Reproduce the section of the listing that begins at the line containing "mb = MB(); P = ribs(xl, xr, pitch=.12);" and finishes at the line containing "mb = MB(); mb.box(xl-.05, xl, 8.5, 15.4, .01, 3.95);". Include both end lines and nothing beyond them.
** start **
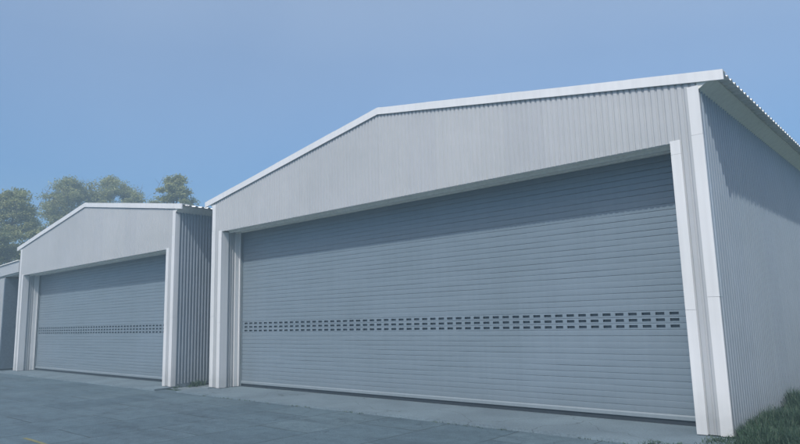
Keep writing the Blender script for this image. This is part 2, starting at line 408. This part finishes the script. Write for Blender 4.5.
a = shed('large pale steel shed in the foreground with a wide blue grey roller door', -14.46, -2.38, 8.95, 3.93, 4.79, 5.84, .34, 19, 1.52, [.2, .52, .8],
     'blue grey slatted roller door with three rows of vent slots')
b = shed('smaller looking pale steel shed further left, its roller door partly shaded, beside the narrow gap', -27.42, -15.56, 8.50, 3.62, 4.77, 5.68, .36, 15, 1.46, [.35, .7])

# ------------------------------------------------------------------ lean-to bay at the far left
t = thing('lean_to_bay', 'low open fronted lean-to bay at the left edge, joined to the smaller shed', 'lean-to', (-29.5, 8.45, 0))
def BL(mb, name, mat, **k):
    mb.v = [(x+29.5, y-8.45, z) for x, y, z in mb.v]; return mb.build(name, mat, t, **k)
xl, xr = -33.9, -27.46
def zr(x): return 4.215 + (x+27.5)*.03
mb = MB(); mb.prism([(xl, 3.62), (xr, 3.78), (xr, zr(xr)), (xl, zr(xl))], 'y', 8.45, 8.52); BL(mb, 'fascia_board', M['clad'], bevel=.004)
mb = MB(); mb.prism([(xl-.1, zr(xl)+.003), (xr, zr(xr)+.003), (xr, zr(xr)+.035), (xl-.1, zr(xl)+.03)], 'y', 8.40, 15.5); BL(mb, 'roof_sheet', M['roof'])
mb = MB(); mb.prism([(xl, 3.58), (xr, 3.74), (xr, 3.80), (xl, 3.64)], 'y', 8.53, 10.3); BL(mb, 'soffit', M['soffit'])
mb = MB(); P = ribs(xl, -29.12, pitch=.0915); mb.strip([(x, 8.53-d, .02) for x, d in P], [(x, 8.53-d, 3.66) for x, d in P]); BL(mb, 'pier_cladding', M['clad'], recalc=False)
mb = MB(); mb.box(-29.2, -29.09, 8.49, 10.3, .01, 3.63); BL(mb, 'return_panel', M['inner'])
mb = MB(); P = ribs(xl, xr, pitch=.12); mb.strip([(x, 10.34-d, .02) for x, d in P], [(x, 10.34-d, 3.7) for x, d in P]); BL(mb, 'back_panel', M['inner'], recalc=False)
mb = MB(); mb.box(xl-.05, xl, 8.5, 15.4, .01, 3.95); BL(mb, 'side_wall', M['side'])

# ------------------------------------------------------------------ ground, paving, threshold
def sheet(name, x0, x1, y0, y1, z, mat, kind='structure'):
    mb = MB(); mb.quad((x0,y0,z),(x1,y0,z),(x1,y1,z),(x0,y1,z)); o = mb.build(name, mat); o['kind'] = kind; return o
sheet('ground', -255, 255, -255, 255, -.075, M['earth'])
sheet('paving', -60.0, 14.0, -18.75, 8.9, -.045, M['paving'])
# ragged concrete thresholds in front of each door
def threshold(x0, x1, y0, yw, yback):
    mb = MB(); n = int((x1-x0)/.07); ys = []
    for i in range(n+1):
        x = x0+(x1-x0)*i/n
        ys.append((x, y0 + .022*noise.noise(Vector((x*1.1, 3, 0))) + .012*noise.noise(Vector((x*6, 8, 0)))))
    mb.strip([(x, y, -.004) for x, y in ys], [(x, yw, .003) for x, y in ys])
    mb.strip([(x, yw, .003) for x, y in ys], [(x, yback, .003) for x, y in ys])
    mb.strip([(x, y-.012, -.06) for x, y in ys], [(x, y, -.004) for x, y in ys])
    a, b_ = ys[0], ys[-1]
    for q in (a, b_): mb.quad((q[0], q[1], -.06), (q[0], yback, -.06), (q[0], yback, .003), (q[0], q[1], -.004))
    o = mb.build('concrete_threshold', M['threshold'], recalc=False); o['kind'] = 'structure'; return o
threshold(-14.62, -2.30, 8.13, 8.90, 9.62)
threshold(-27.9, -15.50, 8.02, 8.45, 9.16)
mb = MB(); mb.box(-15.46, -14.66, 8.42, 30, -.06, -.02); o = mb.build('gap_path', M['footing']); o['kind'] = 'structure'
mb = MB()
for (x, y) in ((-14.47, 8.78), ):
    mb.box(x-.09, x+.22, y-.02, y+.12, -.05, .03)
tag(mb.build('footing_block', M['footing'], bevel=.01), label='small concrete footing block at the foot of the left corner post', category='footing')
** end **
[THE OUTPUT]
mb = MB(); P = ribs(xl, xr, pitch=.12); mb.strip([(x, 10.34-d, .02) for x, d in P], [(x, 10.34-d, 3.7) for x, d in P]); BL(mb, 'back_panel', M['inner'], recalc=False)
mb = MB(); mb.box(xl-.05, xl, 8.5, 15.4, .01, 3.95); BL(mb, 'side_wall', M['side'])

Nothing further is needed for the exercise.